I'm trying to calculate the number of $2$-element chains and anti-chains of $B_n$, where $B_n$ is the boolean algebra partially ordered set of degree $n$.
I understand that I want to take all of the different combinations of two sets $A$ and $B$ that are subsets of $[n]$, in which $A\subsetneq B$. But I'm not sure about the general strategy. Could any one give me some hints on this problem?
On
EDIT: THIS IS ALL WRONG, I WAS CONFUSING THE DEFINITION OF CHAIN WITH THE EDGE ON HASSEL DIAGRAM. SILLY ME. I'LL STILL LEAVE THIS HERE SO PEOPLE WHO STUMBLED UPON THIS WILL KNOW THAT THIS IS A POSSIBLE MISTAKE.
I am challenging @Brian M. Scott (@brian-m-scott)'s answer.
Let's take a look at $B_3$:
It has 12 2-element chains, if we plug n = 3 into $3^{n}-2^{n}$ we will get an answer of 19, which is incorrect.
By examine $B_3$, or in fact any this kind of Hasse Diagram, we will find out that at depth i (starting from 0):
Number of Nodes = $(_{i}^{n})$
Number of Edges Connecting Next Depth = $(_{n-i-1}^{n-i})$ = n-i
Thus, the total number of 2 element chains = $\sum _{i=0}^{n-i} (_{i}^{n})(n-i)$
I have tested this result with $B_3$ and $B_4$ and they are correct.

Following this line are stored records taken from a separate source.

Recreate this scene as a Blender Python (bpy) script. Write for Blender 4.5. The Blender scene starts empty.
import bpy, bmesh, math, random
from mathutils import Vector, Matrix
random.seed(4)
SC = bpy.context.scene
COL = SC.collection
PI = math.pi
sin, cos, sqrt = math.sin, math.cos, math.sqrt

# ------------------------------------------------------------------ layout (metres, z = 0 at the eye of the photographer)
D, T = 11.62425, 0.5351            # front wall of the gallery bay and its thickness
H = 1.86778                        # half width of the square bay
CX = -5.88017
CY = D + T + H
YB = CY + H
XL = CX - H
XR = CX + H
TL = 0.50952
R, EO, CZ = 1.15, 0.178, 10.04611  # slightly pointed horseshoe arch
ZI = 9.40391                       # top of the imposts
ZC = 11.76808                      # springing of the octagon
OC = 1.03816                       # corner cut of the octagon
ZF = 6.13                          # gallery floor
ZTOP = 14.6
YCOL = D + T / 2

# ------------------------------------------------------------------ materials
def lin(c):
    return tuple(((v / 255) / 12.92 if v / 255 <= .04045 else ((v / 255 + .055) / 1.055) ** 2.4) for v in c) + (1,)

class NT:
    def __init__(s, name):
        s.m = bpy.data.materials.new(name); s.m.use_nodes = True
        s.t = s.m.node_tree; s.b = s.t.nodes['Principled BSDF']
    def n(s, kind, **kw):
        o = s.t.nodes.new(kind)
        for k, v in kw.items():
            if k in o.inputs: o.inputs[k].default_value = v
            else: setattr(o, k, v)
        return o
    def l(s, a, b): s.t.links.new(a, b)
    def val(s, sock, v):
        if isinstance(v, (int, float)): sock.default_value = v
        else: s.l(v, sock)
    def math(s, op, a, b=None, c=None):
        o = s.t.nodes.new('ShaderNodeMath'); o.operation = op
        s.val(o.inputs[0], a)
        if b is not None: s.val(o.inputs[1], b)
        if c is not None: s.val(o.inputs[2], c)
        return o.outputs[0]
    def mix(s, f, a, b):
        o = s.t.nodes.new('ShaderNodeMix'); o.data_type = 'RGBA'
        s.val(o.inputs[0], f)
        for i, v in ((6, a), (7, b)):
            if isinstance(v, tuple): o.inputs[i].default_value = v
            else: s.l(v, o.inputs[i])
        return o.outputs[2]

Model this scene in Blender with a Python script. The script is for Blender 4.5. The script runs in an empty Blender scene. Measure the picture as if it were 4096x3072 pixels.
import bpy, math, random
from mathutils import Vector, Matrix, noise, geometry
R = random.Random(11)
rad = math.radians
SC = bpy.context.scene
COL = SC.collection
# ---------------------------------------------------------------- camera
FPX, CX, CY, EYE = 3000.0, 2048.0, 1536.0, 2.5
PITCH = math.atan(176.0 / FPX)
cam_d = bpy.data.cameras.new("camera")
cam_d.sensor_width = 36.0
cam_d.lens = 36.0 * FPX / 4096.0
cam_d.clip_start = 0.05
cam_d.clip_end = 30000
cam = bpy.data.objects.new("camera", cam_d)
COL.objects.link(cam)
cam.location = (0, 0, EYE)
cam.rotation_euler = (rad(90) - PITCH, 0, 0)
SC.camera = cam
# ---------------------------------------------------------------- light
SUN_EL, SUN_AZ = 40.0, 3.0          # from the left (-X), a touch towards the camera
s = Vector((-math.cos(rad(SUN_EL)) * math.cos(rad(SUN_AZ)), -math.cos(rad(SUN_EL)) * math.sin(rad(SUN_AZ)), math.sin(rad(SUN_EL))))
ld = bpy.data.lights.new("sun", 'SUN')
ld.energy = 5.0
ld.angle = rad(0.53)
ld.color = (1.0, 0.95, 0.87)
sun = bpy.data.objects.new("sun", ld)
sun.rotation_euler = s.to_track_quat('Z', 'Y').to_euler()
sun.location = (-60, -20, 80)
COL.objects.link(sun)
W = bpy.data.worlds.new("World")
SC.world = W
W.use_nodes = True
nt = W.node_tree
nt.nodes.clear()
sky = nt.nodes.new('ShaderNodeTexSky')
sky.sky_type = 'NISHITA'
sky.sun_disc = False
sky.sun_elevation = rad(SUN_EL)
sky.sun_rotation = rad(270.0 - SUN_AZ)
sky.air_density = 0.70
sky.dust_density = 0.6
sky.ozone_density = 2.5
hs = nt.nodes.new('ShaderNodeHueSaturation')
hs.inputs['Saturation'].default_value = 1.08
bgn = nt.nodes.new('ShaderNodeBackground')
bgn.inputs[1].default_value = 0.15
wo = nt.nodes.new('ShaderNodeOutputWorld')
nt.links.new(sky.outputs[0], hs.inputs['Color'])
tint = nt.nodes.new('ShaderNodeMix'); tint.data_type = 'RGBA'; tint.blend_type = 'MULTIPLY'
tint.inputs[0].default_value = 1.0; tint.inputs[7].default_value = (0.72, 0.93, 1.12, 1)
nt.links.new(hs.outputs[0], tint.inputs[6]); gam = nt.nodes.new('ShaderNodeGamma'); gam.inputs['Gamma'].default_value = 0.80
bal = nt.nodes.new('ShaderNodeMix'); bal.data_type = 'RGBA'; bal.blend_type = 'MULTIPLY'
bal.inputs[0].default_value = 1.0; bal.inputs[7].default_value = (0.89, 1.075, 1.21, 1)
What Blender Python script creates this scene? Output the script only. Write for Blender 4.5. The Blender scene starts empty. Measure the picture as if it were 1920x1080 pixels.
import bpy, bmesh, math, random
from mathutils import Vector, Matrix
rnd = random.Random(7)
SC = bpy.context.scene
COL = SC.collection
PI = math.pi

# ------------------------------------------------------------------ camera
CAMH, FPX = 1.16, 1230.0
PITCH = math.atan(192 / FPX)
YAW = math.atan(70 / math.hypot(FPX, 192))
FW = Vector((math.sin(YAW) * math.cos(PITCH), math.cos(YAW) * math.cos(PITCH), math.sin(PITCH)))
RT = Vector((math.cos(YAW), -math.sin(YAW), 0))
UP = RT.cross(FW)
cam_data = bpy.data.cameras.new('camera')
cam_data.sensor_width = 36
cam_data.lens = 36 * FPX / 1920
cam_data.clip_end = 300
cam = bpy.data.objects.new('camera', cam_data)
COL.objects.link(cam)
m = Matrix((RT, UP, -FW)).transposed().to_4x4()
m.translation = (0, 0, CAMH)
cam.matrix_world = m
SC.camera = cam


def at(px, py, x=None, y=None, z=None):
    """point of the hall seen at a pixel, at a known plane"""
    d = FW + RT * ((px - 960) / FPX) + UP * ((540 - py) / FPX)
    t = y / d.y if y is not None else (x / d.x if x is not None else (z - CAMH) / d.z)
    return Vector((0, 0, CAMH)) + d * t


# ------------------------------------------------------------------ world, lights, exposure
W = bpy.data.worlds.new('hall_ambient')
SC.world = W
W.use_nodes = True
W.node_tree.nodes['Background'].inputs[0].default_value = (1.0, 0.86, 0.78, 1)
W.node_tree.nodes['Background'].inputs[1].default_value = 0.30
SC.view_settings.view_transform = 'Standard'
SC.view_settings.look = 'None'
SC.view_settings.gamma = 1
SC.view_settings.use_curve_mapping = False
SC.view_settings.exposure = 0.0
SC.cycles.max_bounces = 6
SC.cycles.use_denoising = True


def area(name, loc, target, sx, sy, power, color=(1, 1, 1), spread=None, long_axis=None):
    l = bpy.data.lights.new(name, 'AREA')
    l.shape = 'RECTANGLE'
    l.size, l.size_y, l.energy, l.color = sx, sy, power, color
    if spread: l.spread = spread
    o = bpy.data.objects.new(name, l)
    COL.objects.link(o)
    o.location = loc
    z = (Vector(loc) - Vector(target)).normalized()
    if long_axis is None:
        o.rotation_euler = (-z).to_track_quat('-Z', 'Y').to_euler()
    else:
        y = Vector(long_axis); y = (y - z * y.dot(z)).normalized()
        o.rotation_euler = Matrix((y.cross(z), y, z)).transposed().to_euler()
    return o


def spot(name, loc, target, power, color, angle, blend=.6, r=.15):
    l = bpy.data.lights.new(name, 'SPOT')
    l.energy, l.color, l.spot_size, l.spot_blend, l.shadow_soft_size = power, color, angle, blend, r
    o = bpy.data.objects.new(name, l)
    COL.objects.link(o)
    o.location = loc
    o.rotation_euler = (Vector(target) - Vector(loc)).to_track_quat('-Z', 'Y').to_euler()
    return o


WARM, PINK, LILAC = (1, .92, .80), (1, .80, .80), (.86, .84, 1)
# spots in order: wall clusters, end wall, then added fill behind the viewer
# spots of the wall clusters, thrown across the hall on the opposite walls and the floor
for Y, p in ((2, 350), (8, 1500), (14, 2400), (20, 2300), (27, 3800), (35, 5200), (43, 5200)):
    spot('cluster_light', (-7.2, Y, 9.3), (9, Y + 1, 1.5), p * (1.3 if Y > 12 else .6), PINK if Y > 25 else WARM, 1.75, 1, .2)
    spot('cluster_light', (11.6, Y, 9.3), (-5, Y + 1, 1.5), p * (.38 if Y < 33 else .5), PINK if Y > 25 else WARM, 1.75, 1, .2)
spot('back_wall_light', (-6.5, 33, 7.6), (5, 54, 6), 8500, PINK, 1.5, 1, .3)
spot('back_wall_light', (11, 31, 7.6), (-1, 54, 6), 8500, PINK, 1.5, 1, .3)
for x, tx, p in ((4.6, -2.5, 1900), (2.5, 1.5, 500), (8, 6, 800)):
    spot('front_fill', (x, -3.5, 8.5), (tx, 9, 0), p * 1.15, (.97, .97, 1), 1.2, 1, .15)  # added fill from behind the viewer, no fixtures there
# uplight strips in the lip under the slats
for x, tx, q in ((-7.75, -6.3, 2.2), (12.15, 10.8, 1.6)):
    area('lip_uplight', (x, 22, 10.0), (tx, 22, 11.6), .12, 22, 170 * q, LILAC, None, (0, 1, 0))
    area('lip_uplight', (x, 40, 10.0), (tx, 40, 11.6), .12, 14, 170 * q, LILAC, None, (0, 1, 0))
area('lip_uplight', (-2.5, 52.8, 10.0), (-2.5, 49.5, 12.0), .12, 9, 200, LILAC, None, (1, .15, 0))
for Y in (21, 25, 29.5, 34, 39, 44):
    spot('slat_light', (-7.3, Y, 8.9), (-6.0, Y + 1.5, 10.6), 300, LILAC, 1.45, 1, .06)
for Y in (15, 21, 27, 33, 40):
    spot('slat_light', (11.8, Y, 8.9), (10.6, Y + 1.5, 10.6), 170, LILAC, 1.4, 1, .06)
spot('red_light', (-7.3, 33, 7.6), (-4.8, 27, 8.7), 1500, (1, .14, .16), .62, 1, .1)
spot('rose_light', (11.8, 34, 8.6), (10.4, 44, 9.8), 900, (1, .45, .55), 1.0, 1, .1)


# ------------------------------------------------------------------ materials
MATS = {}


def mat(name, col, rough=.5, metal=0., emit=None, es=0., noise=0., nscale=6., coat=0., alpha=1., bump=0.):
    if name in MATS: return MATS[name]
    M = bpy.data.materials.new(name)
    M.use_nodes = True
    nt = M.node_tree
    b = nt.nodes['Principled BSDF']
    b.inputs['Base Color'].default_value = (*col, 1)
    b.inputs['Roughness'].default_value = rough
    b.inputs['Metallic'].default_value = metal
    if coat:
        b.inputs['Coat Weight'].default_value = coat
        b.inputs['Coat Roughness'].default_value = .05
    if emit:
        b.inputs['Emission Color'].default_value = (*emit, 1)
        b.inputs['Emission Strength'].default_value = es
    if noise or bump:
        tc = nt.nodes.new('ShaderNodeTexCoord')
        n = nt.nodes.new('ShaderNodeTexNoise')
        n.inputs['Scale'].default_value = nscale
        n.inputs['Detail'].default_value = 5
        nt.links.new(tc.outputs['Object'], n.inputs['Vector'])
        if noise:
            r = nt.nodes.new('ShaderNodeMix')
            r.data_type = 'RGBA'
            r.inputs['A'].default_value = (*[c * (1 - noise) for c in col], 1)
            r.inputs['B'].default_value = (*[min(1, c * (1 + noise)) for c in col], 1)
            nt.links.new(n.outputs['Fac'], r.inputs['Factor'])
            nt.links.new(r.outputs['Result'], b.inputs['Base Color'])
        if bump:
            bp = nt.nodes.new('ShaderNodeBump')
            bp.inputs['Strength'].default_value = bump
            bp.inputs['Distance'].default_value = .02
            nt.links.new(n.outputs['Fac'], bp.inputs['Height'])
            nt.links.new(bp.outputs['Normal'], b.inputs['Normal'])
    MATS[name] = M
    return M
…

And then we can in some way write this as a closed form.
And since we have the number of 2-element chains, and like Brian said, the relationship between 2 elements are either chains or antichains. The total number of chains and antichains is $(_{2}^{n})$. So the number of antichains is $(_{2}^{n})$ minus what we got for the previous part.
HINT: Every pair of subsets of $[n]$ is either a chain or an antichain. It’s probably a bit easier to count the chains. To form a chain $A\subsetneqq B\subseteq[n]$, you need to split $[n]$ into three subsets, $A$, $B\setminus A$, and $[n]\setminus B$. The only restriction is that $B\setminus A$ must not be empty. Imagine going through $[n]$ one element at a time, tossing each element into one of the three sets. How many ways are there to do this? How many of them have to be discarded, because they leave $B\setminus A$ empty?